Wednesday, March 25, 2009

TORAN TORAN TORAN!

"Ormahzd created fire and attached to it a ray from the endless light."



- From the Bundahishn, an ancient Zoroastrian Pahlavi text.



A glass bead from Zarine Kapadia's toran acts as prism, transforming the scorching summer sun into a shaky vibgyor patch on her faded wall. Another from the same toran, hanging lower on the doorway to a typical middle class verandah, filters light in its own red colour. A third is opaquely green, refracting nothing, but glistening emerald like, and out of place. The beads, belonging to red, green, blue, purple, yellow and white meet each other, yet maintain distinction in a criss-cross mosaic. Some hang evenly below the long rectangular item, so close that even when the occasional gust blows through the living room upsetting papers and pen stands, they swing in synchrony without breaking.

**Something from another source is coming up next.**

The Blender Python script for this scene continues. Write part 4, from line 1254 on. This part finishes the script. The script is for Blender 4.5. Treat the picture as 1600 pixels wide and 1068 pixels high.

The word 'toran' is historically used to denote a specific Buddhist gateway. The door and window hangings the word is more commonly associated with, however, have belonged to Romans, Jews, Parsis and Hindus, and been made of diverse material. Marwaris have a custom called Toranchar where the bridegroom, while entering his bride's house for the first time, hits the leaf and flower toran with a neem stick to ward off evil eye. Gujarati torans, mostly of cloth and mirror work, are popular exports. The ancient Sasanian King Khushru Parviz, after assuming power, supposedly had the Atash Behram or sacred fire in the Atash Kadeh (in what is today Tehran) decorated in silver torans with designs replicating the star, sun and moon. Mostly though, the Parsi toran is made of glass.

Kapadia has a design marked to scale on printed squares on a large paper used for stitching lay-outs. "Each square is coloured as per a particular bead," she explains, before counting yellow, red and blue beads and threading them in nylon. She then winds the loaded thread onto a 20 by 12 inch wooden frame. The colours fit into erstwhile rows on the frame to nearly complete a line-up of roosters. The rooster, a popular motif in Parsi embroidery. Used to ward off ill will, it signifies the death of the evil night, and is also a symbol of the revered Sarosha.

Torans interested Kapadia since childhood visits to homes which had them, but only fascinated her after she saw her mother in law's fabulous collection post marriage. "But when I started collecting them myself, I had to rely on gifts mostly," she remembers. This is because Parsi torans aren't sold at shops. Even the famous Kusti weaving community makes them only at home. So if not bought from a household, they will be found only in stalls at the occasional Parsi fairs. Then, on retirement from her job as banker, she turned to art, making the torans herself. When her mother-in-law passed away, she left Kapadia her antique toran collection. So in a legacy of double bonus, she today owns torans passed down three generations, and "the ability to replicate them for future ones".

Kapadia lays out two torans, from the old and modern schools, to illustrate difference in design. The traditional toran, covered in geometrical patterns and with long cylindrical beads hanging from it, has flower motifs as it's only image. The contemporary toran, taken from a current day Japanese design, has a house, a pagoda, a carriage, a car and a boy and girl. Its borders are plain. "But the differences go beyond images and design," Kapadia asserts. "The beads in the olden days would be hexagonal." Today's round beads too, she says, have to be imported and can be found at only Mumbai shops for Rs 500 per small packet: "Which is why my torans sell at an average of Rs 1500 onwards, depending on the size and kind of work." She also says sadly that many have now taken to making torans with plastic beads. "It's bad enough that I can't replicate the ancient torans to the tee, because the beads are not available," she sighs. "But at least I'll use glass." She shows us then a photograph of the toran dearest to her - the first one she made, and gifted to her daughter. Blue, yellow and orange beads outline recurring images of Zarathustra's head cover and face, beard and gown respectively. Alternating with this is the Atash Behram strung together in off white, red and yellow. Red glass beads hang in semi-circles from the toran. Miniscule bits of plastic, hardly noticeable, attach them. "Very tiny bits," claims Kapadia, "Only to strengthen the connection along the string."